Quanto conta una solida formazione teatrale per chi desidera lavorare nel cinema? Consiglieresti di iniziare comunque dal teatro per arrivare al cinema?
Questa è, onestamente, una vecchia diatriba. Io dice sempre che un grande attore è un grande attore. Punto. In Inghilterra e negli Stati Uniti abbiamo un modo di pensare molto più improntato alla qualità. De Niro e Pacino in teatro sono grandiosi. Anthony Hopkins pure. Meryl Streep sfonda Broadway quando vuole. E questo perché l’importante è saper recitare, al cinema come in teatro. Non esistono gli schematismi che i registi italiani ti obbligano a fare. Chi recita in ciabatte come al cinema, in teatro non si sente. Chi tromboneggia in teatro, al cinema diventa una macchietta. Per fortuna oggi abbiamo eccezioni come Toni Servillo, che dove si muove ci regala oro puro.
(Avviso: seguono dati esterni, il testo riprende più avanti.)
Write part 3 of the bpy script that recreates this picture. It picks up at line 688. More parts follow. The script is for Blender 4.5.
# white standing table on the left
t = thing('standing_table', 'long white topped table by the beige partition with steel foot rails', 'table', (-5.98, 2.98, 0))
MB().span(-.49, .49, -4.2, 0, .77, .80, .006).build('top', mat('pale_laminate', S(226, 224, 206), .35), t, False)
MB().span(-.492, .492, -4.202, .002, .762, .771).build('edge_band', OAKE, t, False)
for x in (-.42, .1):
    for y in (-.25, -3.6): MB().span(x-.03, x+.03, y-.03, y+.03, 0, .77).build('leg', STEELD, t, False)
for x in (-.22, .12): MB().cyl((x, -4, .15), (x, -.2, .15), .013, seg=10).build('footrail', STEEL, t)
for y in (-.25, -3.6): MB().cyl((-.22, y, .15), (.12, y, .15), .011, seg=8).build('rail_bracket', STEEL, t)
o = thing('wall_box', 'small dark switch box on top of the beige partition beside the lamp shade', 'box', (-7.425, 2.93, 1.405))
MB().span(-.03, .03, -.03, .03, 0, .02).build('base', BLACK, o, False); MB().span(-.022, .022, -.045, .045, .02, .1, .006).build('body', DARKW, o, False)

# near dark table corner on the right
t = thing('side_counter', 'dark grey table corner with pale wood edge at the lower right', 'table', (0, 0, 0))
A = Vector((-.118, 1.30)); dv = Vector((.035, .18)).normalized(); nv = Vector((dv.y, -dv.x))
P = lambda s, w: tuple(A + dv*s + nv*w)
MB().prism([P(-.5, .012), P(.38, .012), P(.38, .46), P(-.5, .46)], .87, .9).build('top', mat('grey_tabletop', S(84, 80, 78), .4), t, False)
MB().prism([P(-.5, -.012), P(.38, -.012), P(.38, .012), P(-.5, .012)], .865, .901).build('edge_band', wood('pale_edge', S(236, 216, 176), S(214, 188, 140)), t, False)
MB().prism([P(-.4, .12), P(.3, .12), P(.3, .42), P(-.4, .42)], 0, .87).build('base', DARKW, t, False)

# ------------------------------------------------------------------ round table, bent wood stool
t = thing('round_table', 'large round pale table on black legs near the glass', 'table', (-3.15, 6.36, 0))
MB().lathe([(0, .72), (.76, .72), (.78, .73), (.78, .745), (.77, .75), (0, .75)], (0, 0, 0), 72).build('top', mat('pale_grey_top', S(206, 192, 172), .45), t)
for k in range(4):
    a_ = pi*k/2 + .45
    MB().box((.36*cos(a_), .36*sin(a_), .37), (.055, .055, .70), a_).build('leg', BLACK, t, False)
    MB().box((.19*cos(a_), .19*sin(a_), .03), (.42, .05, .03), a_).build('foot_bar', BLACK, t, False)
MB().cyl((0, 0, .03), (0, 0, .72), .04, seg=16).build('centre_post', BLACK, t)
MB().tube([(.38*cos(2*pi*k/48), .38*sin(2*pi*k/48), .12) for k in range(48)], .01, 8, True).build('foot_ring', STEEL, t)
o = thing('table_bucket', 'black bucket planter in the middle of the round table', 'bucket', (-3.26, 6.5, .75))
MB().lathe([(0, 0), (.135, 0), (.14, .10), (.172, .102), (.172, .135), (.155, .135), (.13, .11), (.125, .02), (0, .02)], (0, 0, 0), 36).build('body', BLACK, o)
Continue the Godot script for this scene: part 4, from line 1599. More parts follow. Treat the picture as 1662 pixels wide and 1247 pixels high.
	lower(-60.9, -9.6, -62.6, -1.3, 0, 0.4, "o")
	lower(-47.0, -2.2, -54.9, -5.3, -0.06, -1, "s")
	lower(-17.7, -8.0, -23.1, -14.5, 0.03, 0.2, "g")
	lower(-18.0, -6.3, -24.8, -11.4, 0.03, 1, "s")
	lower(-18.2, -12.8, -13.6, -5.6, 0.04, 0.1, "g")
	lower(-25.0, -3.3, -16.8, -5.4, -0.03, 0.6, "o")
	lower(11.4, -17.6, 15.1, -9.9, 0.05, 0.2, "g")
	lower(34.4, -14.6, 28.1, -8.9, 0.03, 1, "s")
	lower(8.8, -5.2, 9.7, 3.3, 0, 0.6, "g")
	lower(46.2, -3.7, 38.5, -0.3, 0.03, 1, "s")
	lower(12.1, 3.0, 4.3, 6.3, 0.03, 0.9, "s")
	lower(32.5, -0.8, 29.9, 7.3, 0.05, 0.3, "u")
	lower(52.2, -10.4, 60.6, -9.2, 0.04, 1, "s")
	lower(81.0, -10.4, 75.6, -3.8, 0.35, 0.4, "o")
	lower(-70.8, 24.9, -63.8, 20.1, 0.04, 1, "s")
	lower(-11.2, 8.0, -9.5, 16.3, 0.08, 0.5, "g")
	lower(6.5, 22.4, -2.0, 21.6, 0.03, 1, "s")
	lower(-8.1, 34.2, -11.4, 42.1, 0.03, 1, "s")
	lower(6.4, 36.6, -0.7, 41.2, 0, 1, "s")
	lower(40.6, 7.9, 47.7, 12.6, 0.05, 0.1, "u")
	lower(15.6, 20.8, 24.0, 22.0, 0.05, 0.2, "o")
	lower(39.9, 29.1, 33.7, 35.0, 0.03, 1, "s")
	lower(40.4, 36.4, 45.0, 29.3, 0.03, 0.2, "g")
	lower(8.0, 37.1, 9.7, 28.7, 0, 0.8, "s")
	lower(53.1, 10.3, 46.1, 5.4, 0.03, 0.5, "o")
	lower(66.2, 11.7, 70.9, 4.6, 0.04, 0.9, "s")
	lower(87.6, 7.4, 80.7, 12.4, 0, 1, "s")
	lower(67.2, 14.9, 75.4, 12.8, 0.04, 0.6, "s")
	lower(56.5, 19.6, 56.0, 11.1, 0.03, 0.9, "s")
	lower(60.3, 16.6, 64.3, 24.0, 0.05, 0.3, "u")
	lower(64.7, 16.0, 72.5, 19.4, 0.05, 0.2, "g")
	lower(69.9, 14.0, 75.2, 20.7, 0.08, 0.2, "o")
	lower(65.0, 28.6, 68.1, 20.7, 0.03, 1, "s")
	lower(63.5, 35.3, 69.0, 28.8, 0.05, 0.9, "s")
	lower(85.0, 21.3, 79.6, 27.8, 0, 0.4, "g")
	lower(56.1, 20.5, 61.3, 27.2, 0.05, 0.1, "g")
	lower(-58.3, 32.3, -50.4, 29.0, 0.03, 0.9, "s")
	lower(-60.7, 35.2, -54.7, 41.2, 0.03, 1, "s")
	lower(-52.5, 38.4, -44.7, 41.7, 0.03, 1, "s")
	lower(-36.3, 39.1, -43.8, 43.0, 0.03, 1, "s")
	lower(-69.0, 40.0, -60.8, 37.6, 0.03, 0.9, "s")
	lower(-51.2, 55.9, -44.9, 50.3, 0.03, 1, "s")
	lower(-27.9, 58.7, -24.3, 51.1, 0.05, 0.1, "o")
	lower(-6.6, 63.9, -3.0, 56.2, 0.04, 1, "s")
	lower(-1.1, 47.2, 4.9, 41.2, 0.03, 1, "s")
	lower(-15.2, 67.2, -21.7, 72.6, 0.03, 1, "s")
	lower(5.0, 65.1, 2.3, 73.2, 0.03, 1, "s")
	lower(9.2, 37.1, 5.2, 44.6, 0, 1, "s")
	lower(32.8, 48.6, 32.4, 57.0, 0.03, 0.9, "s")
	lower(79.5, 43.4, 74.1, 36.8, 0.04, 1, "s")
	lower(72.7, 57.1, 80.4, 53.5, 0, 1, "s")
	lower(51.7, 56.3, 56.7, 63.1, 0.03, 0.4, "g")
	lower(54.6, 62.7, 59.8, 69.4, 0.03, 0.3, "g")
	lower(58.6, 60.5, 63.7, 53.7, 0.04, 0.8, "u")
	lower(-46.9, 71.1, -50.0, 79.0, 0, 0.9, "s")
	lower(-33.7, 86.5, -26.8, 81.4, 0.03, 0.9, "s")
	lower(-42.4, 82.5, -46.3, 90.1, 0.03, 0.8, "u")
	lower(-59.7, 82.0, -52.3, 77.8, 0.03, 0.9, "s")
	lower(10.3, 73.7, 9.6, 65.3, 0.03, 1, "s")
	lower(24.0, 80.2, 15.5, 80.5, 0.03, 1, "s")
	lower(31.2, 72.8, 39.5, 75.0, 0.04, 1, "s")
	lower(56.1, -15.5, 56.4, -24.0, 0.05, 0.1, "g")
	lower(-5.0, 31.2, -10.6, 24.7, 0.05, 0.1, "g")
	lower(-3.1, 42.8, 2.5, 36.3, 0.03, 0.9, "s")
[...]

Quindi il fatto di fare teatro o cinema, è assolutamente indipendente dal fatto di scegliere o meno se fare una scuola di teatro. La scuola va fatta, punto. Non ti insegnano a fare cinema o teatro. Ti insegnano a recitare.

Due anni fa hai interpretato un “Romeo e Giulietta” molto particolare, diretta da Gabriele Vacis. Ci racconti quell’esperienza?
Qui vorrei spendere due parole. È stato… unico. Nel senso che durante “Romeo e Giulietta” io ho vissuto l’infinito (queste sono parole del maestro Vacis). Mi sono sposata, mi sono fatta male. Mi sono separata. Sono tornata con mio marito. Che, per inciso, interpretava Romeo. Questo è il grande consiglio che lascio a tutte le giovani leve: lasciamo dormire i nostri personaggi nelle loro tombe. Se si svegliano, sono veramente problemi. Io ho sfidato il fato, interpretando Giulietta con l’uomo che avrei sposato di lì a poco. Mi sento di dirlo. Recitate, ragazzi. Recitate. Fate FINTA. Non confondete mai la vita col teatro. Anche se sono arrivata in finale al premio UBU, con Giulietta, sento che non lo rifarei. Mai sfidare gli Dei. Studiate il teatro greco. Un bacio, e buona fortuna a tutti.